With a long-term player strategy in place, it was important to give fans a game experience that would keep them coming back even if the team wasn’t winning much. Initially, the Nationals played at the Robert F. Kennedy Memorial Stadium, where the National Football League’s Redskins played for many years while its new stadium was being built down the road.
That 42,000-seat complex opened in 2008, and as the Nationals’ wins increased, the ball club has continuously worked to enhance the fan experience at Nationals Park. “We’ve made sure to develop and maintain the ballpark in a way that is conducive to a great fan experience,” Jones says. “That includes running a clean ballpark with varied food options. Every year we implement new initiatives. Just recently we completely remodeled one of our premium clubs, adding an additional level. We expanded the bars and added other first-class touches. All of our emphasis is on our fans. Many people come primarily to watch the game on the field, but some just want to have a spectacular time in a clean, family-friendly park, and we want to provide that.”

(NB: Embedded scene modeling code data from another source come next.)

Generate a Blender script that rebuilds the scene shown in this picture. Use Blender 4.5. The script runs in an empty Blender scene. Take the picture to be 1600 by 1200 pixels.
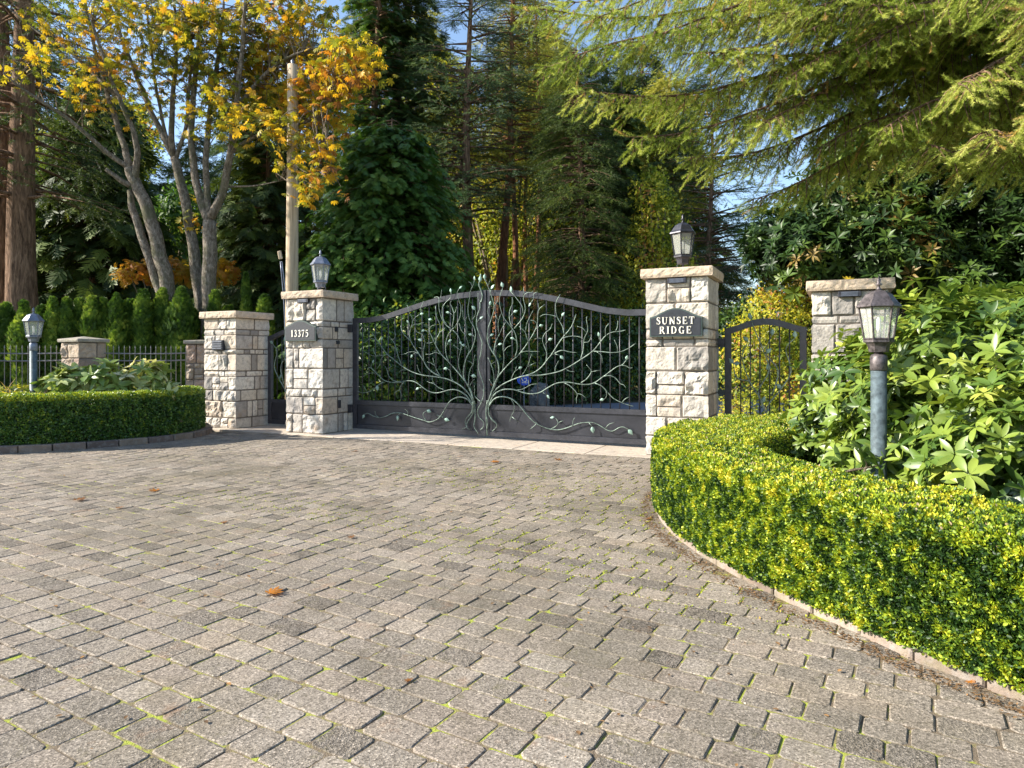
import bpy, math, random
import numpy as np
from mathutils import Vector, Matrix, noise
R=math.radians
rng=np.random.default_rng(7); random.seed(7)
SC=bpy.context.scene; COL=SC.collection
def px(x,y,d): return np.array([(x-800)/1060*d, d, 1.4+(557-y)/1060*d])
# ---------------------------------------------------------------- node helpers
def mat(name):
    m=bpy.data.materials.new(name); m.use_nodes=True
    nt=m.node_tree; nt.nodes.clear()
    out=nt.nodes.new('ShaderNodeOutputMaterial'); b=nt.nodes.new('ShaderNodeBsdfPrincipled')
    nt.links.new(b.outputs[0],out.inputs[0])
    return m,nt,b,out
def N(nt,t,**kw):
    n=nt.nodes.new('ShaderNode'+t)
    for k,v in kw.items():
        if k in n.inputs.keys(): n.inputs[k].default_value=v
        else: setattr(n,k,v)
    return n
def ramp(nt,src,cols,interp='LINEAR'):
    r=nt.nodes.new('ShaderNodeValToRGB'); r.color_ramp.interpolation=interp
    e=r.color_ramp.elements
    while len(e)<len(cols): e.new(0.5)
    for i,(p,c) in enumerate(cols):
        e[i].position=p; e[i].color=(c[0],c[1],c[2],1) if hasattr(c,'__len__') else (c,c,c,1)
    if src is not None: nt.links.new(src,r.inputs[0])
    return r
def mix(nt,fac,a,b,mode='MIX'):
    m=nt.nodes.new('ShaderNodeMix'); m.data_type='RGBA'; m.blend_type=mode
    for i,v in ((0,fac),(6,a),(7,b)):
        if isinstance(v,bpy.types.NodeSocket): nt.links.new(v,m.inputs[i])
        elif i==0: m.inputs[0].default_value=v
        else: m.inputs[i].default_value=(v[0],v[1],v[2],1)
    return m.outputs[2]
def objco(nt): return nt.nodes.new('ShaderNodeTexCoord').outputs['Object']
def noi(nt,scale,detail=4,rough=.6,co=None,dist=0):
    n=N(nt,'TexNoise',Scale=scale,Detail=detail,Roughness=rough,Distortion=dist)
    nt.links.new(co if co is not None else objco(nt),n.inputs['Vector']); return n.outputs['Fac']
def bump(nt,b,h,strength=.5,dist=.01,prev=None):
    n=N(nt,'Bump',Strength=strength,Distance=dist); nt.links.new(h,n.inputs['Height'])
    if prev is not None: nt.links.new(prev,n.inputs['Normal'])
    nt.links.new(n.outputs[0],b.inputs['Normal']); return n.outputs[0]
def attr(nt,name): return N(nt,'Attribute',attribute_name=name)
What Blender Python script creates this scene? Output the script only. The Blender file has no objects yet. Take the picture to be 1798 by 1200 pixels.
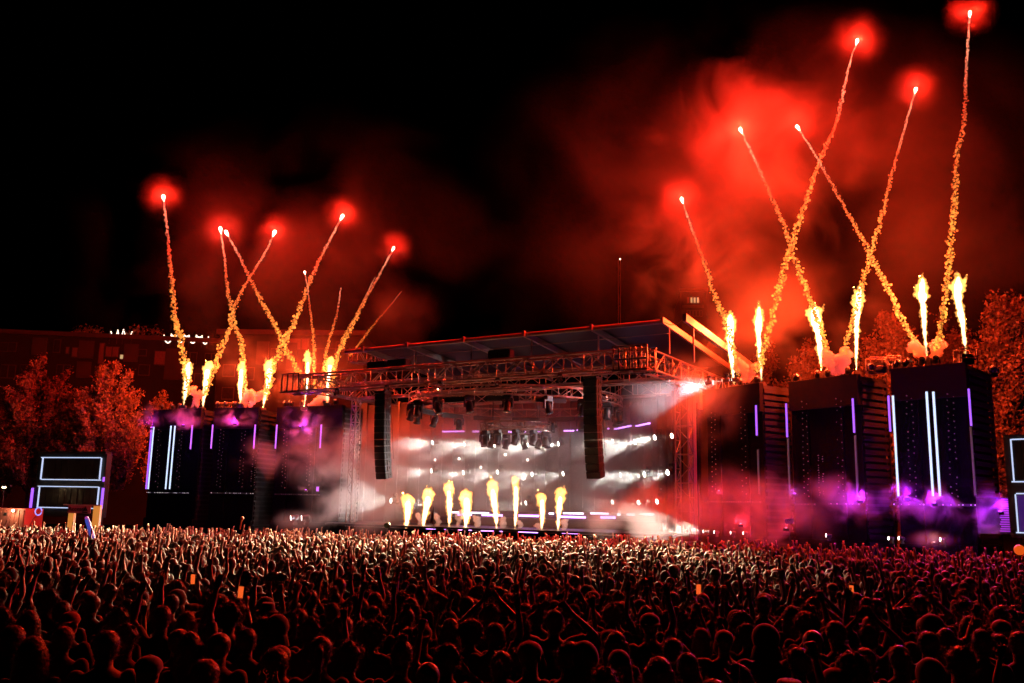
import bpy, bmesh, math, random
import numpy as np
from mathutils import Vector, Matrix, noise as mnoise

SC = bpy.context.scene
COL = SC.collection
random.seed(11)
RNG = np.random.default_rng(11)
R = math.radians

# ------------------------------------------------------------------ camera
IMW, IMH, FPX = 1798.0, 1200.0, 1600.0
PITCH, ROLL = math.atan(294.0 / FPX), R(1.17)
CAMP = Vector((0, 0, 2.6))
_F = Vector((0, math.cos(PITCH), math.sin(PITCH)))
_R0 = Vector((1, 0, 0))
_U0 = Vector((0, -math.sin(PITCH), math.cos(PITCH)))
_R = _R0 * math.cos(ROLL) + _U0 * math.sin(ROLL)
_U = _U0 * math.cos(ROLL) - _R0 * math.sin(ROLL)
cam_d = bpy.data.cameras.new('camera')
cam = bpy.data.objects.new('camera', cam_d)
COL.objects.link(cam)
cam_d.sensor_width = 36.0
cam_d.lens = 36.0 * FPX / IMW
cam_d.clip_end = 2000
cam.matrix_world = Matrix(((_R.x, _U.x, -_F.x, CAMP.x), (_R.y, _U.y, -_F.y, CAMP.y), (_R.z, _U.z, -_F.z, CAMP.z), (0, 0, 0, 1)))
SC.camera = cam

# ------------------------------------------------------------------ night sky, exposure, render settings
world = bpy.data.worlds.new('World')
SC.world = world
world.use_nodes = True
_nt = world.node_tree
_sky = _nt.nodes.new('ShaderNodeTexSky')
_sky.sky_type = 'NISHITA'
_sky.sun_disc = False
_sky.sun_elevation = R(-6)
_sky.sun_rotation = R(160)
_bg = _nt.nodes['Background']
_nt.links.new(_sky.outputs[0], _bg.inputs[0])
_bg.inputs[1].default_value = 0.012
SC.view_settings.view_transform = 'Standard'
SC.view_settings.look = 'None'
SC.view_settings.exposure = 0.0
SC.view_settings.gamma = 1.0
SC.view_settings.use_curve_mapping = False
cy = SC.cycles
cy.use_denoising = True
cy.use_adaptive_sampling = True
cy.adaptive_threshold = 0.05
cy.max_bounces = 3
cy.diffuse_bounces = 0
cy.glossy_bounces = 1
cy.transmission_bounces = 2
cy.transparent_max_bounces = 12
cy.volume_bounces = 0
cy.sample_clamp_indirect = 2.0
cy.sample_clamp_direct = 0.0
cy.caustics_reflective = False
cy.caustics_refractive = False
cy.volume_step_rate = 1.0
cy.volume_max_steps = 32
cy.use_light_tree = True

# ------------------------------------------------------------------ picture <-> place
def ray(px, py):
    return _F + _R * ((px - IMW / 2) / FPX) - _U * ((py - IMH / 2) / FPX)
def at(px, py, Y):
    """the point at distance Y (world y) seen at a photo pixel"""
    r = ray(px, py)
    return CAMP + r * (Y / r.y)
def atz(px, py, z):
    """the point at height z seen at a photo pixel"""
    r = ray(px, py)
    return CAMP + r * ((z - CAMP.z) / r.z)
def onplane(px, py, p, n):
    r = ray(px, py)
    return CAMP + r * ((p - CAMP).dot(n) / r.dot(n))
def pix(p):
    d = Vector(p) - CAMP
    k = FPX / d.dot(_F)
    return IMW / 2 + d.dot(_R) * k, IMH / 2 - d.dot(_U) * k
def ground_z(y):
    return -0.3 - 0.008 * max(0.0, min(y, 60.0) - 8.0)
HORIZON = lambda px: 894 + (px - 899) * 0.0204

# ------------------------------------------------------------------ object helpers
def wmat(o):
    m = o.matrix_basis.copy()
    while o.parent is not None:
        o = o.parent
        m = o.matrix_basis @ m
    return m
def put(o, parent=None, M=None):
    if parent is not None:
        o.parent = parent
        if M is not None:
            o.matrix_basis = wmat(parent).inverted() @ M
    elif M is not None:
        o.matrix_basis = M
    return o
def tag(o, label=None, cat=None, group=None, kind=None):
    if label: o['label'] = label
    if cat: o['category'] = cat
    if group: o['group'] = group
    if kind: o['kind'] = kind
    return o
def empty(name, loc, rz=0.0):
    o = bpy.data.objects.new(name, None)
    COL.objects.link(o)
    o.location = loc
    o.rotation_euler = (0, 0, rz)
    return o
def obj(name, me, parent=None, M=None):
    o = bpy.data.objects.new(name, me)
    COL.objects.link(o)
    return put(o, parent, M)
def mesh(name, V, F, mats=(), smooth=False, mi=None):
    me = bpy.data.meshes.new(name)
    me.from_pydata([tuple(v) for v in V], [], [tuple(f) for f in F])
    for m in (mats if isinstance(mats, (list, tuple)) else [mats]):
        me.materials.append(m)
    if smooth:
        me.polygons.foreach_set('use_smooth', [True] * len(me.polygons))
    if mi is not None:
        me.polygons.foreach_set('material_index', mi)
    me.update()
    return me
ORD = ['first', 'second', 'third', 'fourth', 'fifth', 'sixth', 'seventh', 'eighth', 'ninth', 'tenth', 'eleventh', 'twelfth', 'thirteenth',
       'fourteenth', 'fifteenth', 'sixteenth', 'seventeenth', 'eighteenth', 'nineteenth', 'twentieth']
def ordinal(i):
    if i < 20: return ORD[i]
    t = {2: 'twenty', 3: 'thirty', 4: 'forty', 5: 'fifty'}[(i + 1) // 10]
    u = (i + 1) % 10
    return t[:-1] + 'ieth' if u == 0 else t + '-' + ORD[u - 1]

# ------------------------------------------------------------------ geometry helpers (numpy lists)
_ico = {}
def ico(n):
    if n not in _ico:
        bm = bmesh.new()
        bmesh.ops.create_icosphere(bm, subdivisions=n, radius=1.0)
        bm.verts.ensure_lookup_table()
        _ico[n] = (np.array([v.co[:] for v in bm.verts]), np.array([[v.index for v in f.verts] for f in bm.faces]))
        bm.free()
    return _ico[n]
class Geo:
    def __init__(s):
        s.V, s.F, s.n = [], [], 0
    def add(s, V, F):
        s.V.append(np.asarray(V, float))
        k = s.n
        s.F += [tuple(int(i) + k for i in f) for f in F]
        s.n += len(V)
        return s
    def ball(s, c, r, n=1, rot=None):
        V, F = ico(n)
        r = np.array(r if hasattr(r, '__len__') else (r, r, r), float)
        W = V * r
        if rot is not None:
            W = W @ np.array(rot).T
        return s.add(W + np.array(c[:]), F)
    def tube(s, pts, rad, n=8, flat=None, side=None):
        """loft of rings; rad = radius or (rx, ry) per point"""
        P = [np.array(p[:], float) for p in pts]
        V, F = [], []
        prev = None
        for i, p in enumerate(P):
            d = P[min(i + 1, len(P) - 1)] - P[max(i - 1, 0)]
            d = d / (np.linalg.norm(d) + 1e-9)
            if prev is None:
                a = np.array(side, float) if side is not None else (np.array([1.0, 0, 0]) if abs(d[0]) < 0.8 else np.array([0, 1.0, 0]))
            else:
                a = prev
            a = a - d * a.dot(d)
            a /= np.linalg.norm(a) + 1e-9
            prev = a
            b = np.cross(d, a)
            r = rad[i]
            rx, ry = (r if hasattr(r, '__len__') else (r, r))
            for k in range(n):
                t = 2 * math.pi * k / n
                V.append(p + a * rx * math.cos(t) + b * ry * math.sin(t))
        for i in range(len(P) - 1):
            for k in range(n):
                F.append((i * n + k, i * n + (k + 1) % n, (i + 1) * n + (k + 1) % n, (i + 1) * n + k))
        F.append(tuple(range(n))[::-1])
        F.append(tuple((len(P) - 1) * n + k for k in range(n)))
        return s.add(V, F)
    def box(s, c, size, rot=None):
        V = np.array([[x, y, z] for z in (-.5, .5) for y in (-.5, .5) for x in (-.5, .5)]) * np.array(size)
        if rot is not None: V = V @ np.array(rot).T
        return s.add(V + np.array(c[:]), [(0, 2, 3, 1), (4, 5, 7, 6), (0, 1, 5, 4), (2, 6, 7, 3), (0, 4, 6, 2), (1, 3, 7, 5)])
    def verts(s):
        return np.concatenate(s.V) if s.V else np.zeros((0, 3))
    def mesh(s, name, mats=(), smooth=False):
        return mesh(name, s.verts(), s.F, mats, smooth)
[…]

At this time, the Nationals are one of the top-ranked teams in all of baseball, and Jones has straddled business and baseball operations to enable its ascendancy. Baseball operations means building rosters and signing players in the major and minor leagues, hiring coaches, and, in short, everything having to do with putting a team on the field. Business operations is everything else: broadcasting, sponsorship, ticket sales, legal, finance, and human resources.
“I think that because I had a baseball-operations background, playing the game and doing player contracts, working on collective bargaining and the draft, my work continues to increase in that area,” Jones says. “But on the business-operations side, I also work with everybody from the owners to the executive team to the rank and file on nearly every facet of our business.”
Jones also spends much of his time with the Washington Nationals Youth Baseball Academy, which launched in 2013. The academy is a way to help inner-city youth and weave the sport more tightly into the fabric of the city. The facility, in southeast DC, is an 18,000-square-foot education center with three baseball diamonds and seven classrooms, including a teaching kitchen where kids learn about eating healthy.
Over the past decade, baseball has decreased in popularity among inner-city youth who instead have been gravitating toward football and basketball, according to Jones. The academy is meant to reverse this trend, as well as make the Nationals integral to the health of the urban setting.
“I have a strong core belief in community service, particularly in underserved communities,” Jones says. “I view it as both a privilege and an obligation, especially as an African American. The lessons I learned as a player, even in Little League, had an impact on my development in ways I wasn’t aware of until much later. I want other kids to get that opportunity.”